Religione

Luna di miele col saio

testo e foto di Alberto Marinetti
parte seconda

Una schiera di giovani, clima goliardico, ma non sguaiato, preghiera intensa. Stupisce la loro faccia pulita, gli occhi trasparenti, i sandali ai piedi, la barba quasi incolta gli uomini, i capelli corti le donne. Una bellezza genuina, quasi rude. Le sorelle non hanno nulla di civettuolo. Serenità splendida, voglia di pregare a fior di pelle, la crocetta a Tau al collo, con inciso un progetto: Dio ti ama. Più che un annuncio, una vita.
Il primo incontro con la comunità, un impatto: sono in corso gli Esercizi Spirituali. Le ore di preghiera di lode nella cappella dell’Annunciazione volano senza guardare l’orologio. Dietro l’altare un grande mosaico: cerchi concentrici di colori che cantano, insieme ai fratelli, l’arcobaleno della vita. Dopo i Vespri secondo il calendario serafico, vengono fuori chitarre, due flauti, un clarino, un violino, due pianole. Inizia la preghiera di lode: chi alza le mani, chi ritma con il piede, chi si dondola, chi chiude gli occhi, chi si perde nell’onda dello Spirito. Qualcosa ondeggia dolcemente nell’aria, senza forzature. Cristo è ancora capace di elettrizzare a suon di ritmo, battimani, invocazioni, sussurri. Loro lo chiamano parlare in lingue.
Sono qui in veste di osservatore. Non posso permettermi di lasciarmi trascinare come quella sorella che chiude gli occhi, estatica, quasi assente. Oppure serena, perché in pace?
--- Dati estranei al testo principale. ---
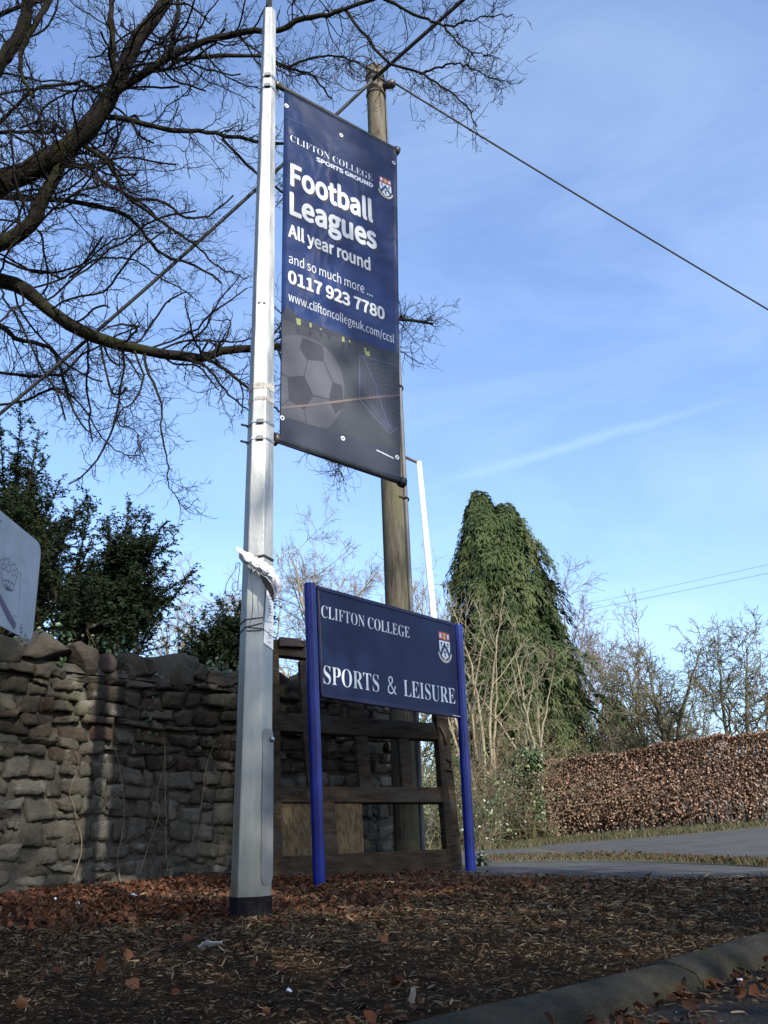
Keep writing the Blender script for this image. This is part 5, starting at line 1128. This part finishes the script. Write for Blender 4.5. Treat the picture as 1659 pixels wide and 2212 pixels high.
ns = 190; us = np.linspace(0, hl, ns) + RNG.normal(0, 0.05, ns); P, R = grow(hp(us, np.full(ns, -0.05), RNG.uniform(-0.1, 0.1, ns)), np.tile([0, 0, 1.0], (ns, 1)) + RNG.normal(0, 0.1, (ns, 3)), np.full(ns, 1.35), RNG.uniform(0.014, 0.026, ns), 10, 0.06, 0.05)
A1, B1 = spawn(P, R, 9, (0.25, 0.6), (25, 65), 6, 0.16, 0.04, 0.5, 0.04, rmin=0.004); A2, B2 = spawn(A1, B1, 6, (0.1, 0.25), (25, 60), 4, 0.2, 0.02, 0.7, 0.1, rmin=0.003)
V, fs = join_tubes([(P, R, 6), (A1, B1, 4), (A2, B2, 3)]); link('stems', mesh_np(V, fs), M['hedge_stem'], hedge)

# ================================================================== BRAMBLE THICKET AND IVY
def thicket(name, label, c, rx, ry, H, n, seed, leafn, m, lm, r=0.006):
    global RNG
    keep = RNG; RNG = np.random.default_rng(seed); root = thing(name, label, 'shrub', tuple(c)); c = np.array(c, float)
    st = c + np.stack([RNG.uniform(-rx, rx, n), RNG.uniform(-ry, ry, n), np.full(n, -0.05)], -1); d = RNG.normal(0, 0.45, (n, 3)); d[:, 2] = 1.0
    P, R = grow(st, d, RNG.uniform(0.55, 1.25, n) * H, RNG.uniform(r * 0.8, r * 1.7, n), 14, 0.15, -0.045)
    A1, B1 = spawn(P, R, 4.5, (0.2, 0.7), (20, 70), 6, 0.2, -0.03, 0.7, 0.15, rmin=r * 0.6); A2, B2 = spawn(A1, B1, 5, (0.1, 0.3), (20, 70), 4, 0.2, 0, 0.8, 0.1, rmin=r * 0.5)
    V, fs = join_tubes([(P, R, 5), (A1, B1, 3), (A2, B2, 3)]); link('stems', mesh_np(V, fs), m, root)
    Q = np.concatenate([P.reshape(-1, 3), A1.reshape(-1, 3), A2.reshape(-1, 3)]); pos = Q[RNG.integers(len(Q), size=leafn)] + RNG.normal(0, 0.05, (leafn, 3)); pos[:, 2] = np.maximum(pos[:, 2], c[2] + 0.02)
    V, fs, tn = bake(*LEAF, pos, frames(rdir(leafn)), RNG.uniform(0.035, 0.075, leafn)); link('foliage', mesh_np(V, fs, tn), lm, root); RNG = keep
thicket('bramble_thicket', 'tangled dry bramble thicket between the right sign post and the hedge', base_at(1068, 18.9), 0.62, 0.7, 2.5, 180, 61, 2600, M['bramble'], M['dry'])
thicket('bramble_thicket', 'mixed green undergrowth seen through the gate beside the wall end', base_at(985, 16.5), 0.75, 0.6, 2.4, 90, 62, 2600, M['moss_twig'], M['ivy'])
thicket('undergrowth', 'olive scrub at the foot of the big conifer above the hedge', base_at(1215, 24.5), 1.7, 0.8, 2.9, 150, 63, 3200, M['moss_twig'], M['dry'], 0.007)
ib = base_at(1135, 18.6); ivy = thing('ivy_clump', 'green ivy covered stump beside the left end of the hedge', 'shrub', ib)
MB().tube([np.array(ib) + np.array([0.03 * k, 0, 0.25 * k - 0.1]) for k in range(8)], list(np.linspace(0.16, 0.06, 8)), 9).build('stump', M['bark'], ivy, True)
n = 2600; a = RNG.uniform(0, 6.28, n); zz = RNG.random(n) * 1.75; rr_ = (0.30 - 0.05 * zz) * RNG.uniform(0.6, 1.25, n)
V, fs, tn = bake(*BROAD, np.array(ib) + np.stack([rr_ * np.cos(a) + 0.1 * zz, rr_ * np.sin(a), zz], -1), frames(np.stack([np.cos(a), np.sin(a), -0.8 + 0 * a], -1) + RNG.normal(0, 0.4, (n, 3)), None), RNG.uniform(0.05, 0.10, n)); link('foliage', mesh_np(V, fs, tn), M['ivy'], ivy)
n = 500; p0 = np.array(ib) + np.array([0.0, -0.35, 0]); V, fs, tn = bake(*NEEDLE, p0 + np.stack([RNG.normal(0, 0.16, n), RNG.normal(0, 0.1, n), np.zeros(n)], -1), frames(RNG.normal(0, 0.35, (n, 3)) + np.array([0, 0, 1.0])), RNG.uniform(0.2, 0.5, n), RNG.uniform(0.3, 0.75, n))
tag(link('grass_tuft', mesh_np(V, fs, tn), M['grass']), 'bright green grass tuft at the foot of the ivy clump', 'grass')
pb = ground(1034, 1872, 0.0); wd = thing('small_weed', 'small dark leafy weed at the foot of the right blue post', 'plant', tuple(pb))
n = 16; st = np.tile(pb, (n, 1)); P, R = grow(st, RNG.normal(0, 0.6, (n, 3)) + np.array([0.2, 0, 1.0]), RNG.uniform(0.07, 0.16, n), np.full(n, 0.003), 6, 0.15); V, fs = join_tubes([(P, R, 4)]); link('stems', mesh_np(V, fs), M['twig'], wd)
pos = P[:, 3:].reshape(-1, 3); V, fs, tn = bake(*BROAD, pos, frames(rdir(len(pos))), RNG.uniform(0.025, 0.05, len(pos)), RNG.uniform(0, 0.4, len(pos))); link('leaves', mesh_np(V, fs, tn), M['ivy'], wd)

# ================================================================== LITTER
def gm(x, y):
    p = ground(x, y, 0.0); z_ = float(mulch_z(p[0], p[1])); return ground(x, y, z_ + 0.012)
a = gm(428, 2046); b = gm(478, 2044)
mb = MB()
for k, (dy, h) in enumerate(((0.0, 0.013), (0.014, 0.006))):
    P = spline([a + np.array([0.0, dy, 0]), (a * 2 + b) / 3 + np.array([0, dy, h]), (a + 2 * b) / 3 + np.array([0, dy, h * 0.8]), b + np.array([0, dy, 0.01])], 14)
    mb.add([p + np.array([0, -0.004, 0.003]) for p in P] + [p + np.array([0, 0.004, -0.003]) for p in P], [(i, i + 1, 14 + i + 1, 14 + i) for i in range(13)])
o = mb.build('plastic_strip', M['litter']); md = o.modifiers.new('thickness', 'SOLIDIFY'); md.thickness = 0.0015
tag(o, 'curled white plastic strip lying on the mulch in front of the column', 'litter')
for i, (x, y, s, lab) in enumerate(((118, 1946, 0.035, 'white scrap of paper at the foot of the wall, farthest left'), (170, 1957, 0.038, 'white scrap of paper among leaves near the wall, nearest the viewer'), (288, 1936, 0.032, 'white scrap of paper in the leaf drift midway along the wall'), (624, 2142, 0.012, 'tiny white scrap on the mulch in front of the left sign post'), (890, 2168, 0.03, 'pale wood splinter standing on the mulch beside the kerb'), (1545, 2126, 0.011, 'pale scrap lying in the gutter below the kerb'))):
    if i == 5: p = ground(1600 / 1.0, 2120, -0.035)
    else: p = gm(x, y)
    r = np.random.default_rng(70 + i); n = 9; V = [p + s * np.array([0.75 * math.cos(t) * r.uniform(0.5, 1.1), 0.55 * math.sin(t) * r.uniform(0.5, 1.1), r.uniform(0, 0.5)]) for t in np.linspace(0, 5.6, n)] + [p + np.array([0, 0, s * 0.55])]
    if i == 4: V = [p + np.array([dx, 0, dz]) for dx, dz in ((-0.003, 0), (0.002, -0.002), (0.007, 0.014), (0.007, 0.025), (0.0, 0.024), (-0.002, 0.015), (-0.003, 0.01), (-0.004, 0.005), (-0.004, 0.002))] + [p + np.array([0.0, -0.006, 0.02])]
    o = MB().add(V, [(k, (k + 1) % n, n) for k in range(n)]).build('paper_scrap' if i != 4 else 'wood_splinter', M['litter'] if i != 4 else mat('splinter', (0.20, 0.17, 0.13), (0.28, 0.24, 0.19), 20, 0.9)); md = o.modifiers.new('thickness', 'SOLIDIFY'); md.thickness = 0.0015
    tag(o, lab, 'litter')
a = gm(300, 2090); b = gm(520, 2010)
tw_ = spline([a, (a + b) / 2 + np.array([0.02, 0, 0.03]), b + np.array([0, 0, 0.03])], 12); o = MB().tube(tw_, list(np.linspace(0.0028, 0.0014, 12)), 6).build('fallen_twig', M['twig'], None, True); tag(o, 'thin dark fallen twig across the mulch in front of the column', 'twig')

# ================================================================== UNSEEN TREES ADDED FOR SHADE (behind the viewer and left of the view)
LD = np.array([-math.sin(SUN_AZ), -math.cos(SUN_AZ), 0]); PD = np.array([-math.cos(SUN_AZ), math.sin(SUN_AZ), 0])
if PD[0] < 0: PD = -PD
def shade_tree(label, lat, s, H, r, n, seed, hole=0.2, z0=0.3):  # unseen added tree, placed and sized to block sun and sky light
    global RNG
    keep = RNG; RNG = np.random.default_rng(seed); b = LD * s + PD * lat; root = thing('added_shade_tree', label, 'tree', (b[0], b[1], -0.1), 'added shade trees out of view')
    P = np.array([spline([b + np.array([0, 0, -0.2]), b + np.array([RNG.normal(0, 0.2), RNG.normal(0, 0.2), H * 0.5]), b + np.array([RNG.normal(0, r * 0.4), RNG.normal(0, r * 0.4), H * 0.96])], 14) for _ in range(3)]); R = np.tile(np.linspace(0.13, 0.02, 14), (3, 1))
    A1, B1 = spawn(P, R, 3.2, (r * 0.5, r * 1.1), (40, 80), 8, 0.15, 0.03, 0.5, 0.05, rmin=0.008)
    V, fs = join_tubes([(P, R, 8), (A1, B1, 5)]); link('trunk', mesh_np(V, fs), M['bark'], root)
    nc = int(n / 26); f = RNG.random(nc); rad = r * np.interp(f, [0, 0.15, 0.6, 0.9, 1], [0.9, 1, 0.95, 0.6, 0.2]); az = RNG.uniform(0, 6.28, nc); q_ = np.sqrt(RNG.random(nc))
    c = b + np.stack([rad * q_ * np.cos(az), rad * q_ * np.sin(az), z0 + (H - z0) * f], -1); idx = np.repeat(np.arange(nc), 26); N = len(idx); pos = c[idx] + RNG.normal(0, 0.20, (N, 3))
    V, fs, tn = bake(*LEAF, pos, frames(rdir(N)), RNG.uniform(0.13, 0.2, N)); link('foliage', mesh_np(V, fs, tn), M['shade_leaf'], root); RNG = keep
shade_tree('broad evergreen shade tree added behind the viewer to the left', -2.0, -7.2, 9.2, 1.8, 4800, 81)
shade_tree('low evergreen shade tree added directly behind the viewer', 1.0, -6.8, 8.3, 1.7, 4400, 85)
shade_tree('tallest evergreen shade tree added behind the viewer to the right', 3.85, -6.9, 11.2, 1.4, 8600, 83)
shade_tree('loose evergreen shade tree added behind the viewer at far right', 6.6, -7.4, 7.8, 1.4, 4200, 84)
bare_tree('bare_tree', 'tall bare tree added behind the viewer for dappled shade, beyond the evergreens', LD * -11 + PD * 3.3, 14.0, 5.0, 35, M['bark'], 3, (0.8, (0.2, 0.34)), 0.15, 0.04, r0=0.16, tw=0.010, dens=0.75, lv4=0.6)  # added out of view so its twigs dapple the sunlight
shade_tree('slim thin-crowned shade tree added behind the viewer, left of the gap', 0.55, -7.6, 12.6, 0.95, 2000, 86)  # added pair dapples the wall; the gap lets sun reach the column
shade_tree('slim thin-crowned shade tree added behind the viewer, right of the gap', 2.45, -7.6, 12.6, 0.85, 1900, 87)
def side_shade_tree(label, x, y, H, r, n, seed):  # unseen evergreens added to darken the column's left face and the bed
    b = np.array([x, y, 0.0]); shade_tree(label, float(b @ PD), float(b @ LD), H, r, n, seed)
side_shade_tree('tall shade tree added beyond the left edge of the view, nearest the wall', -9.2, 6.4, 9.5, 2.2, 5200, 91)
side_shade_tree('tall shade tree added beyond the left edge of the view, beside the bed', -7.4, 2.6, 9.0, 2.0, 5200, 92)
side_shade_tree('tall shade tree added beyond the left edge of the view, level with the viewer', -7.2, -1.4, 9.5, 2.1, 5200, 93)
A tratti si alza una voce a tradurre lo Spirito: “Lode a te, Signore Gesù!”; “Grazie per avermi pensato dall’eternità”; “Vogliamo fare esperienza del Dio vivo”; “Non abbiamo paura: non sei venuto per giudicarci, ma per amarci!”.
Perché un istituto di vita consacrata in più?
Padre Pancrazio non lo voleva e neppure ha capito subito che cosa lo Spirito pretendesse da lui. Pensava di creare un gruppo, una ventina di consacrati di supporto al convento. Poi è stato ispirato dall’idea di saldare insieme i carismi di Marta e di Maria: preghiera e servizio di accoglienza, Casa Betania, appunto. La presenza di padre Pio è ancora viva. Pancrazio scrive: “Nei primi anni di questa esperienza di vita comunitaria, padre Pio, in sogno o in visione non lo so, mi ha espressamente assicurato: Sarò sempre con voi. In verità, a distanza di anni, posso confermare questa sua presenza in tante circostanze e in molteplici modi che diversamente e umanamente non sarebbero stati possibili o spiegabili, sia dal lato materiale che, soprattutto, dal lato spirituale e morale”. Stefano mi dirà: “Per noi non accogliere è un peccato. Puoi dirlo anche ai lettori di Cammino: chi volesse passare qualche giorno di preghiera con noi per incontrare se stesso, telefoni allo 080- 35.17.712. Sarà accolto come un fratello”.

Marco (31 anni, è qui da 4) snocciola la sua storia: “Vengo da Milano. Facevo il prestigiatore, l’illusionista: mi esibivo al teatro Lirico, al Nazionale, TV private. Sempre fuori casa, con gli amici, splendidi fine settimana. Poi mi sono accorto d’essere stato scelto, che non ero io a scegliere. Sono venuto qui a fare un’esperienza. Una comunità di uomini e donne sotto lo stesso tetto mi dava fastidio. Il mio ideale era farmi cappuccino. Mi sentivo a disagio. Ci sono tornato e volevo scappare via, ma il Signore m’ha messo a letto: 40 giorni, un inizio di polmonite. Lui mi lavorava pian piano, aveva un progetto strano. Non mi par vero. Malato, non vedevo nessuno, sepolto nel silenzio. Ma la comunità mi stava vicina. Padre Pancrazio ha una delicatezza paterna. E sono arrivato qui. Vedo chiaro, che è Dio che agisce. Oggi dico: guai a chi mi tocca questa famiglia, che sento mia”.

Padre Pancrazio: barba fluente, aspetto dolce e sereno, ne é il papà, più che il comandante in capo.